• WHAT YOU SHOULD DO
Copy out all lines of the records in which the word "script" appears.

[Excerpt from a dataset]
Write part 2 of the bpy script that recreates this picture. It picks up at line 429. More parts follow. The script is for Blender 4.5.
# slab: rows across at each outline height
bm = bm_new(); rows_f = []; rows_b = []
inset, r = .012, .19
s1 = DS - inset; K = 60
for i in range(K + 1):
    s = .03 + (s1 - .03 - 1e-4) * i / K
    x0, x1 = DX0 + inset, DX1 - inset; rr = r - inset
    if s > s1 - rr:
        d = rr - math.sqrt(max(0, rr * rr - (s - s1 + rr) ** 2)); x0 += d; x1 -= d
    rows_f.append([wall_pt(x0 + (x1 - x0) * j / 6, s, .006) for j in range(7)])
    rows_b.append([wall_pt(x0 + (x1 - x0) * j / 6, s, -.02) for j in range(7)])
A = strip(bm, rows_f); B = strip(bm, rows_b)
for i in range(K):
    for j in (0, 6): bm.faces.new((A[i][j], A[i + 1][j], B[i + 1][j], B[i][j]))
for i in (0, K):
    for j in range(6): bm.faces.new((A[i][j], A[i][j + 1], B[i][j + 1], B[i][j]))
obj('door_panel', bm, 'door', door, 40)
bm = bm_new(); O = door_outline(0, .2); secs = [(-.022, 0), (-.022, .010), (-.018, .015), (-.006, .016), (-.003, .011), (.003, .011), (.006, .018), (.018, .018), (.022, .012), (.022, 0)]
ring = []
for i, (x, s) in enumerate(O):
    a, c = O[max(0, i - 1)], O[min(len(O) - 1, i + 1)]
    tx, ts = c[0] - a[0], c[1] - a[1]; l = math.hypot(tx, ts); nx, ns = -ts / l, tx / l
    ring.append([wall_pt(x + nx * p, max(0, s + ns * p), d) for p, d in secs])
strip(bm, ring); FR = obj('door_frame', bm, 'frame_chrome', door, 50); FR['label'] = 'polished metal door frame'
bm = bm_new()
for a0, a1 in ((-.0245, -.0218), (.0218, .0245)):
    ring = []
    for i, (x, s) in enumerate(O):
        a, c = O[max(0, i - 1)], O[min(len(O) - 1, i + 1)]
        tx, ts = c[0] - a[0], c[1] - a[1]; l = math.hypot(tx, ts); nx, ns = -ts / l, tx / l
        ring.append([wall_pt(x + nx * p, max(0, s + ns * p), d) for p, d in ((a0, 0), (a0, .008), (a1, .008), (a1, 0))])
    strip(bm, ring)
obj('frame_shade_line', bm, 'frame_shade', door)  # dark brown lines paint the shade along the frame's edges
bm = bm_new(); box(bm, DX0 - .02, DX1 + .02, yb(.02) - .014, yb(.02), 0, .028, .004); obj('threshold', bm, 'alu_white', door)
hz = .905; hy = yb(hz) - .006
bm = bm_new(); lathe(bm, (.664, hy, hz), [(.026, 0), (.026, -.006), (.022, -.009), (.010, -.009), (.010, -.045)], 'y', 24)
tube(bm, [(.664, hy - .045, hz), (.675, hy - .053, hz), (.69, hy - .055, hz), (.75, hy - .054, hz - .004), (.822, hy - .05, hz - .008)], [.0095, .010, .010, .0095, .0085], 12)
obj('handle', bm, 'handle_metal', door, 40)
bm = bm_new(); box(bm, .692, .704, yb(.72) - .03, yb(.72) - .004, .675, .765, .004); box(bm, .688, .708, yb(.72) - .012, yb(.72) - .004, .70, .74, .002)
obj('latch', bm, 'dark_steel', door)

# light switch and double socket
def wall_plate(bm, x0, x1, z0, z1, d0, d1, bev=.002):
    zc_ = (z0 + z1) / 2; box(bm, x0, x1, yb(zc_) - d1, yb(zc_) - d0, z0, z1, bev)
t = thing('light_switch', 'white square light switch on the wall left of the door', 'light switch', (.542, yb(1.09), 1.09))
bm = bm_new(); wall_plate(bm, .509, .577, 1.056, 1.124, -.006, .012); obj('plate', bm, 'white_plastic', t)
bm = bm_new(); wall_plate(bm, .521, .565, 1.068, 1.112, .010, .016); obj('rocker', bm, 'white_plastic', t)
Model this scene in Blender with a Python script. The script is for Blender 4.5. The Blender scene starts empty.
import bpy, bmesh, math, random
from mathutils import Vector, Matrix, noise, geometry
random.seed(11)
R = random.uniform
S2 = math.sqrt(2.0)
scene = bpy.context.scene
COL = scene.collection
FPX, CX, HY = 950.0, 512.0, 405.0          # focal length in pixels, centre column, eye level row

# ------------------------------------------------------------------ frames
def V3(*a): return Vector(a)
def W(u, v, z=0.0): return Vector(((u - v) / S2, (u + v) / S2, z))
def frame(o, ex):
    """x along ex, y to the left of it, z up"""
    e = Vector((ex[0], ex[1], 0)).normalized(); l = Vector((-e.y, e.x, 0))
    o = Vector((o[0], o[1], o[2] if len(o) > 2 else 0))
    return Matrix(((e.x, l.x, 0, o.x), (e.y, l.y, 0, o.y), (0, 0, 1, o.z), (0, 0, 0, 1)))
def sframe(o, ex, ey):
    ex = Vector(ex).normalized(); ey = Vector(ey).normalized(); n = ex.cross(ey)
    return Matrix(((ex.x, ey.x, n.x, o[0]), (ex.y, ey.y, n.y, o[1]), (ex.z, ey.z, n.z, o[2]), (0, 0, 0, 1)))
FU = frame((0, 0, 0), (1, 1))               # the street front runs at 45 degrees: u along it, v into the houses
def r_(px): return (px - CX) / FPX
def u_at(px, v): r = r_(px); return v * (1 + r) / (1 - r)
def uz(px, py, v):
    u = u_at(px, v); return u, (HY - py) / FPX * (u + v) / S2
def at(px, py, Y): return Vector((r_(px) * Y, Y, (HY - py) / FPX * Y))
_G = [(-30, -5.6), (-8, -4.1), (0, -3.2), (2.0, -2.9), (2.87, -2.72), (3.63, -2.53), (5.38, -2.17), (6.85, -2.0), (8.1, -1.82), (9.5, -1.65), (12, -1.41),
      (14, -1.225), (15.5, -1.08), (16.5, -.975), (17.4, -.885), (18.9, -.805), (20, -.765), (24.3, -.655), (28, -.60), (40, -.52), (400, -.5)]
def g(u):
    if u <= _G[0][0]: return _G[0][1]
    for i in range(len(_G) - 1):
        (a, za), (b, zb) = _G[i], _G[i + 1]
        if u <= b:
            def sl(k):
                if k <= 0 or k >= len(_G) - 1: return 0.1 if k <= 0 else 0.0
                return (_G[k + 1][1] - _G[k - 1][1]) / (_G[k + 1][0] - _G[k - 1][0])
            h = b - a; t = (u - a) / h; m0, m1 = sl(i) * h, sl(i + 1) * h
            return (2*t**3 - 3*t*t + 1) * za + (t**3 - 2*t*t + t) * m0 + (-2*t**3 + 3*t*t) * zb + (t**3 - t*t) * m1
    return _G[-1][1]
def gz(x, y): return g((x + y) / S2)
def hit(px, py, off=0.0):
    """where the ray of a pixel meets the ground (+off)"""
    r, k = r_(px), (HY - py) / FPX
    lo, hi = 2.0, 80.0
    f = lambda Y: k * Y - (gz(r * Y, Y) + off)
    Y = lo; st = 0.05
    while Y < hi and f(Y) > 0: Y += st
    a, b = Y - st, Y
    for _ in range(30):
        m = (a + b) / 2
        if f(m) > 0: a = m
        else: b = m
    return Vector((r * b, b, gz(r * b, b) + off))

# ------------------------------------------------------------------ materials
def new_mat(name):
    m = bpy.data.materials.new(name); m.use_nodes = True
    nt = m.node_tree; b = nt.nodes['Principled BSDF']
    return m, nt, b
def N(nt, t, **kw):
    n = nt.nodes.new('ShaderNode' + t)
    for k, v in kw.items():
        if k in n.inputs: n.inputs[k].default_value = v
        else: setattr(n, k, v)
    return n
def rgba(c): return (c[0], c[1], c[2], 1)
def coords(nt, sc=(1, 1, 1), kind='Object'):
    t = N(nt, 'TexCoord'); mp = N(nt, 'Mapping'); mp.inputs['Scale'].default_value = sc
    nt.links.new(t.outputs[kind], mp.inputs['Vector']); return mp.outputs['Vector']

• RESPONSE
Write part 2 of the bpy script that recreates this picture. It picks up at line 429. More parts follow. The script is for Blender 4.5.
Model this scene in Blender with a Python script. The script is for Blender 4.5. The Blender scene starts empty.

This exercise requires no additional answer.